Regeneration of the Mitchels area has stopped at St Martin’s Park where houses are boarded up and neglected. However, the broader Mitchels area was an old area of Tralee; it is undergoing multi-million euro investment and the old stock of Tralee were extremely fond of it, Cllr Foley says.

“I have been walking up and down there for years and I have never had any trouble. The majority of people who lived in the Mitchels are not troublemakers. Traveller families themselves are coming to the Sinn Féin office over the past weeks asking to be moved out of the area. Non-Traveller families want to get out.
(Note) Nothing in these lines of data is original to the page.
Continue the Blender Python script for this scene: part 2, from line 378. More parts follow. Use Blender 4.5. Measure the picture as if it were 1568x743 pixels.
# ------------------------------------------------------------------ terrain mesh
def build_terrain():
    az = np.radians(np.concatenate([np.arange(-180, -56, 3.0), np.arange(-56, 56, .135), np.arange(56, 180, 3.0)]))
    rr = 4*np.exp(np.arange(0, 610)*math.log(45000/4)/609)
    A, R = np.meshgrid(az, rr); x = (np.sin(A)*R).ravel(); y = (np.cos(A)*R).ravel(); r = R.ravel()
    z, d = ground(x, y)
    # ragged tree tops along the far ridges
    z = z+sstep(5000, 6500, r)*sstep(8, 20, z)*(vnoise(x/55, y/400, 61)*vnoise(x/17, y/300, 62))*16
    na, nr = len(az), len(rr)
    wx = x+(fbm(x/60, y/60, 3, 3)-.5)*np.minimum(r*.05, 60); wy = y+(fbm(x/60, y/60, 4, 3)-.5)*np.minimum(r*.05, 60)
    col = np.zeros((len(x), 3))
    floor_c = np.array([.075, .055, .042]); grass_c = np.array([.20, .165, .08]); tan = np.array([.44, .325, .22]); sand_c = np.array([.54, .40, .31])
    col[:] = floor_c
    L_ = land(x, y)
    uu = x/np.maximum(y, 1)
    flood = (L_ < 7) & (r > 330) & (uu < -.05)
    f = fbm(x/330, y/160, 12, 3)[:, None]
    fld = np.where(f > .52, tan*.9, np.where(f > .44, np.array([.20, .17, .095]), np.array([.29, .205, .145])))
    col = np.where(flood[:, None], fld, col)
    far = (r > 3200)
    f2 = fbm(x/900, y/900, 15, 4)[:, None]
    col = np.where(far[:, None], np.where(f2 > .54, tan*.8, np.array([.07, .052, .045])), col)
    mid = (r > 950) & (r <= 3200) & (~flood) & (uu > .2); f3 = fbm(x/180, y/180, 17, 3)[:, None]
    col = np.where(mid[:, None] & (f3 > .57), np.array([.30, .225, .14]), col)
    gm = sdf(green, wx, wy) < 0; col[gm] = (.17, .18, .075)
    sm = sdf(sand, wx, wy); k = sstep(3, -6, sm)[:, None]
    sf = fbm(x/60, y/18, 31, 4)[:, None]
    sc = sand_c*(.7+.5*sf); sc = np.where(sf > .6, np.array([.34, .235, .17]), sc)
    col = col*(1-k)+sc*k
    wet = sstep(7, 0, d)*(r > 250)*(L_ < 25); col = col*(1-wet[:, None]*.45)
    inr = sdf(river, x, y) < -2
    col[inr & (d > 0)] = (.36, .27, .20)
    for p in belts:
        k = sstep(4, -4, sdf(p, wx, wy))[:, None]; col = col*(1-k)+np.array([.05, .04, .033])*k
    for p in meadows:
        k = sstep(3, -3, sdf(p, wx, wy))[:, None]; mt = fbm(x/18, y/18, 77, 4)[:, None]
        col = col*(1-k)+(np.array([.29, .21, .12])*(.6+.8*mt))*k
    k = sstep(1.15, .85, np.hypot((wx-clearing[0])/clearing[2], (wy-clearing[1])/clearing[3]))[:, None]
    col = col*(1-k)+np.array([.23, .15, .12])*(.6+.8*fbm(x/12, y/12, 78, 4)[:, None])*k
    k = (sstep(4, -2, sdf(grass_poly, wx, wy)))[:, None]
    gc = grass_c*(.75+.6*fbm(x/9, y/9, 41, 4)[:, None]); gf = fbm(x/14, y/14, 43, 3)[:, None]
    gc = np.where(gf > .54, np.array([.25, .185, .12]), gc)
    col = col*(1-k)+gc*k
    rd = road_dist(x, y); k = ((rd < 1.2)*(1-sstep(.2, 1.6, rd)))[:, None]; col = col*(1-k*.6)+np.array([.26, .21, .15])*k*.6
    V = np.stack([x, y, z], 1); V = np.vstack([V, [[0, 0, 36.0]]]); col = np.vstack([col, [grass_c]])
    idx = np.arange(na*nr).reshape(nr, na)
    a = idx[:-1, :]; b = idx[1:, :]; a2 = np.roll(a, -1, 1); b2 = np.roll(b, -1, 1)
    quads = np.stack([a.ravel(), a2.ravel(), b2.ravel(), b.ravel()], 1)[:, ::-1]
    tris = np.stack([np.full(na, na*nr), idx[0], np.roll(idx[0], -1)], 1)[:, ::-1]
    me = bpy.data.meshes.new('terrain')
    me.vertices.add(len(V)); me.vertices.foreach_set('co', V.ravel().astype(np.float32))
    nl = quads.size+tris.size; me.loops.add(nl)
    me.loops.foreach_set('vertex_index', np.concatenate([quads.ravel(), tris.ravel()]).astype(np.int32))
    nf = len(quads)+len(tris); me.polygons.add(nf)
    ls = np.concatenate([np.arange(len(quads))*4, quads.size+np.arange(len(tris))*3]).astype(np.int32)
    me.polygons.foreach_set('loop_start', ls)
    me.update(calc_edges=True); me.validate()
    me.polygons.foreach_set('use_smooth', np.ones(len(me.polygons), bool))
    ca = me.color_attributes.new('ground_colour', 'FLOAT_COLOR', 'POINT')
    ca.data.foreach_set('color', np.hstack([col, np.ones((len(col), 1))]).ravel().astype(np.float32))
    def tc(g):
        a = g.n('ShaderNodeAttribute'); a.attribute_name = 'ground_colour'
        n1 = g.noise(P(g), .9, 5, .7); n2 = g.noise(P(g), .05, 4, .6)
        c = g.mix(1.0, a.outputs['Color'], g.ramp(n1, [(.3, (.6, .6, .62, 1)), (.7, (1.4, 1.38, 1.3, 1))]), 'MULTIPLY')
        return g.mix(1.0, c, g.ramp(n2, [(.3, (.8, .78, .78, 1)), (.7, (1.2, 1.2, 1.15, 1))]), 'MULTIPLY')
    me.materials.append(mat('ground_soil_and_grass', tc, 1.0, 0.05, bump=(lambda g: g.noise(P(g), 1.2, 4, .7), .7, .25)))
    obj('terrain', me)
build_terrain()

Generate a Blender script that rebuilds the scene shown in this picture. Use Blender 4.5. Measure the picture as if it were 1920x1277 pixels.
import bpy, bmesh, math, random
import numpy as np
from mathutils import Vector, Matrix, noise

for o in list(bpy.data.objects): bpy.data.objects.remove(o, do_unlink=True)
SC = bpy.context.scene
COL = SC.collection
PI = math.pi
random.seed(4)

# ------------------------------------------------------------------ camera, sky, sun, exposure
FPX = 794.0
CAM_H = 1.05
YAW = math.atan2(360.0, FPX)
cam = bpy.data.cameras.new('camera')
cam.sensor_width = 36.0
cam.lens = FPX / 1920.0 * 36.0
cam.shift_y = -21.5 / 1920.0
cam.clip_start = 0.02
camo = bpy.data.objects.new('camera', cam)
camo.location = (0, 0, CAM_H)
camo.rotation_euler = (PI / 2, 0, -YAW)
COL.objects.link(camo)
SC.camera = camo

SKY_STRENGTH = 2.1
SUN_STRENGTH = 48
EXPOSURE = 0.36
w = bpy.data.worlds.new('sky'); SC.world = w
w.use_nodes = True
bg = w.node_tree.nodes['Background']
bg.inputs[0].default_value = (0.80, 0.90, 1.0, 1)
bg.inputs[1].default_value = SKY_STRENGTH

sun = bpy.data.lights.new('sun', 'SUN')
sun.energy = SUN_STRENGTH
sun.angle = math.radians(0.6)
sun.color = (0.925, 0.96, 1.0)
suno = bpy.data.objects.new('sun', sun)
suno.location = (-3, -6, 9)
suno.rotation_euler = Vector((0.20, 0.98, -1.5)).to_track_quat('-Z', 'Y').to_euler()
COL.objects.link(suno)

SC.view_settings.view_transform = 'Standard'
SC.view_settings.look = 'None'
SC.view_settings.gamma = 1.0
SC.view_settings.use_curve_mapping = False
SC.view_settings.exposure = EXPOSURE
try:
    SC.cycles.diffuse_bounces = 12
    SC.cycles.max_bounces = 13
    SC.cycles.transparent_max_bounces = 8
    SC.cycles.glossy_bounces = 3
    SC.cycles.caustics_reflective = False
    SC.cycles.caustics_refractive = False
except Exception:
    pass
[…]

If one or two of the troublemakers moved it would resolve the whole thing.” People were being intimidated and the matter was brewing on and off for some time, he says.

Ben Archibald, information coordinator of Pavee Point, says mediation officers from the main national organisations, including the Irish Traveller Movement, have been involved in trying to end the conflict. “We engaged at an early stage in conflict resolution training,” he says. However, some of those involved in the dispute felt they could not continue with the training.

Owen Mc Carthy, co-ordinator with the Kerry Travellers Development Project, says the organisation is “very concerned” at the impact of the present conflict between some Traveller families in the county. “From our outreach work it is very clear that some members of the community, including children, are not able to go about their daily lives with any degree of routine or safety,” he says. “Kerry Travellers Development Project totally deplores all violence and strongly urges those involved to stop immediately. Such behaviour impacts on the other Traveller families in the county who are living peacefully.”